No, not at all. I heard from my agent in New York that the Roundabout Theatre Company wanted to do it. I had nothing to do with it, except that the people in my family want tickets all the time. I met Mr. Leon and we talked here in Toronto. The play works. One of the things that Arthur Miller said to me was, “If it works, it works.”

The cast of the Roundabout Theatre Company revival of “A Soldier’s Play” in rehearsal. (Photo by Jeremy Daniel)

You might be the first African American playwright who has ever had three major productions of the same play in Manhattan. If this is true, and I think it is, how do you feel about this? Also, what was the significance of being the second African American to win the Pulitzer Prize for drama?
[Laughs.] I have to say something to you, I am sitting here and saying to myself, “Oh, really?” To be honest, I did not pay that kind of attention to it. I was delighted to have received the Pulitzer Prize; I feel very blessed to have it, but I have to go on and keep working.

It took almost four decades for A Soldier’s Play to arrive on Broadway. How do you feel about that?
Pretty good. I have never been a “must have a Broadway show” [writer]. To be honest, I never wanted to push that. I felt when I was working with Doug and [NEC] that somehow the work would be changed or something would happen to it on Broadway. I am delighted that it is on Broadway now, but in all the years I worked in New York, I honestly did not think about Broadway. What I thought about was: How do we make plays about African Americans that people in this country will pay attention to, will listen to, hear what is inside of us? That is what drives me; Broadway does not drive me. What always drives my work is: Is it real? Is it important for our people? And if it is, I am successful. If it is not, I wasted everybody’s time in the theatre.

This production aside, A Soldier’s Play is now in the canon of American dramatic literature. Do you think it will continue to resonate in the future?
I think people will do it forever. There are very few plays with Black men, and if there are, the Black men are always in a weak position: “Oh my goodness, we need to do this.” “We need to do that.” “We need to get ourselves together.” I did not want to do that. I wanted to do us as what we are. I was in the Army. I was not afraid of things when I was in the Army. Why should you be ashamed or be afraid of things when you are out of it? I had known so many Black guys in the war who were straight shooters, great people. I had no reason to walk around putting Black people down.

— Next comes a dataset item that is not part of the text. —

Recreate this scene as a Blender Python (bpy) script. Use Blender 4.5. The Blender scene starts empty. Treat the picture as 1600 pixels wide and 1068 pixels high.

I never wanted to do things that suggested that we are somehow lesser human beings than anyone else. So what I always do is create what I believe are Black people who are real, who are not afraid of anybody, and who move forward with this country and are responsible in many ways for where the country goes. I have never had a fear of being a Black man.

Critic Frank Rich wrote of the original 1981 production that it was “a major breakthrough” and “in every way, a mature and accomplished work.” Did you have any inkling that the play would be so well received?
I don’t know. I don’t look back at A Soldier’s Play. It was wonderful research and I enjoyed doing it, but I am working on work right now that is very different from that.

So what can we expect next from you?
[Laughs.] I can’t tell you. I am working on it right now. It will be a surprise.

Two decades ago you told me, “As I get older, I am enjoying writing a great deal more.” Is that still true?
Absolutely! And I just turned 80. Can you imagine that?

I will end with something I also asked you two decades ago: What advice do you have for playwrights?
If you create a character that people believe is real, you have succeeded.